§ RECORD EXTRACTS
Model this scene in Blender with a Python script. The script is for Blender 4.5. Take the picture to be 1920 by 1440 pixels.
* * *
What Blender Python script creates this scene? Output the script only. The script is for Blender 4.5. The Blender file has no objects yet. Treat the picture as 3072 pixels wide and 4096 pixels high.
...
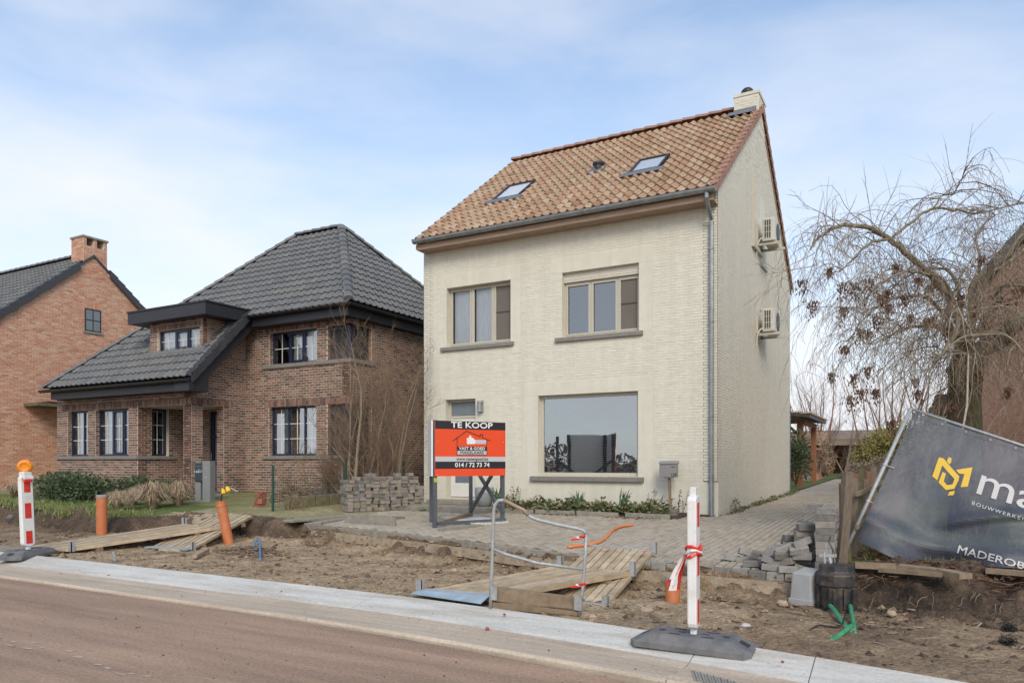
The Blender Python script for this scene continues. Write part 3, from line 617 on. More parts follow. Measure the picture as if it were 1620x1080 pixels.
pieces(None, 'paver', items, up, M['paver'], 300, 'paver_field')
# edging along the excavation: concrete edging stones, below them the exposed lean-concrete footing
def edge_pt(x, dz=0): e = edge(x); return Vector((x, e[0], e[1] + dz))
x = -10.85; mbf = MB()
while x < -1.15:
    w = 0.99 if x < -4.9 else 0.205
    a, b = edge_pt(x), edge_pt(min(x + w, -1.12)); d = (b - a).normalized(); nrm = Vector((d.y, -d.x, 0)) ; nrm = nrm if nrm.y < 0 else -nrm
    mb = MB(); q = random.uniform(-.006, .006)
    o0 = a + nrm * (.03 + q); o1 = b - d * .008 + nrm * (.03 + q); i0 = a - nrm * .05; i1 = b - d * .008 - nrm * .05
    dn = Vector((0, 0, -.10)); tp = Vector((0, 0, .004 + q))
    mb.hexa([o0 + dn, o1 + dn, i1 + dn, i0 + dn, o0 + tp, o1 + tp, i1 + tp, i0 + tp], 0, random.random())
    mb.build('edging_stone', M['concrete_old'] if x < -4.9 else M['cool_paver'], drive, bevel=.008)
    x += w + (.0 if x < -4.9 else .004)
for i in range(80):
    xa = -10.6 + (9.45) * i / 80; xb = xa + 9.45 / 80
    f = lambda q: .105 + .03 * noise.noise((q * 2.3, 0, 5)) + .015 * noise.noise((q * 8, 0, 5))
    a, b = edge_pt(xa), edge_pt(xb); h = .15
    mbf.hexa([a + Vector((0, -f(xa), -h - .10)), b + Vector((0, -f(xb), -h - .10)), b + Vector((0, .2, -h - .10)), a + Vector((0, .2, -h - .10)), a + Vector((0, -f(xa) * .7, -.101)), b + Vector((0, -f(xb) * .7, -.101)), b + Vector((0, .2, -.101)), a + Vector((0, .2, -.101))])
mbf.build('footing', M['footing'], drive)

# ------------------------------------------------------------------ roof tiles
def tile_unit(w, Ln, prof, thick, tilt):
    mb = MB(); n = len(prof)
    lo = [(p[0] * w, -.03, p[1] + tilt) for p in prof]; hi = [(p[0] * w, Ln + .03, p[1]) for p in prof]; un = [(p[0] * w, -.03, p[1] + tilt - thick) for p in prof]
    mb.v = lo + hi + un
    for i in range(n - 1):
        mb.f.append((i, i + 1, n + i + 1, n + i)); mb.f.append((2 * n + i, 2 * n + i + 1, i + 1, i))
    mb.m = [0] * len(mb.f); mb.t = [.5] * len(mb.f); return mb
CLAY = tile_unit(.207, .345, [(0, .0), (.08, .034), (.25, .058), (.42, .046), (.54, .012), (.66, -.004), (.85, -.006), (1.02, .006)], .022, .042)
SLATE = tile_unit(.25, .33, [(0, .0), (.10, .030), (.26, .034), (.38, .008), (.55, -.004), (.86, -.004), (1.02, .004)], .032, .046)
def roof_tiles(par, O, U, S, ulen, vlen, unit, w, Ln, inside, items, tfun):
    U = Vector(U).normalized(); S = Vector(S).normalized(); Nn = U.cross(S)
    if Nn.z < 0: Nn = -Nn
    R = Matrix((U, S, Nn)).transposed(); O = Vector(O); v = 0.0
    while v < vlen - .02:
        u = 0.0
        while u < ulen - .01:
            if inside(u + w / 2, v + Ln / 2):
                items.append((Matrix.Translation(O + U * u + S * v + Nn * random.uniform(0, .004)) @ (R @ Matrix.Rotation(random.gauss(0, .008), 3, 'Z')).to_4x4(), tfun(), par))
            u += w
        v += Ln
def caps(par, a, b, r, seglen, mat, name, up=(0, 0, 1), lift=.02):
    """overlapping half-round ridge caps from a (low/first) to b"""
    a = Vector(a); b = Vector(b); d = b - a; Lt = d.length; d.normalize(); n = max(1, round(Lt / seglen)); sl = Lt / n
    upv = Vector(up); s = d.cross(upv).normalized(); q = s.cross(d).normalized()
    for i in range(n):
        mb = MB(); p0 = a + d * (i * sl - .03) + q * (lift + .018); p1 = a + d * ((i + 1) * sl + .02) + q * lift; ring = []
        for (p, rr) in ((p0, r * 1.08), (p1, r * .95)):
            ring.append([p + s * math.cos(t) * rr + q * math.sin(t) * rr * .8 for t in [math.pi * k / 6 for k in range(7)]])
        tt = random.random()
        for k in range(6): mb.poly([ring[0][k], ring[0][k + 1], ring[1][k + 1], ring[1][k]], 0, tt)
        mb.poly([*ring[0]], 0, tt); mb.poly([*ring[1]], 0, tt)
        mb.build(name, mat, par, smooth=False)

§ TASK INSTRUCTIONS
Pick out the lines that contain "Blender" and copy them.

§ TASK RESPONSE
Model this scene in Blender with a Python script. The script is for Blender 4.5. Take the picture to be 1920 by 1440 pixels.
What Blender Python script creates this scene? Output the script only. The script is for Blender 4.5. The Blender file has no objects yet. Treat the picture as 3072 pixels wide and 4096 pixels high.
The Blender Python script for this scene continues. Write part 3, from line 617 on. More parts follow. Measure the picture as if it were 1620x1080 pixels.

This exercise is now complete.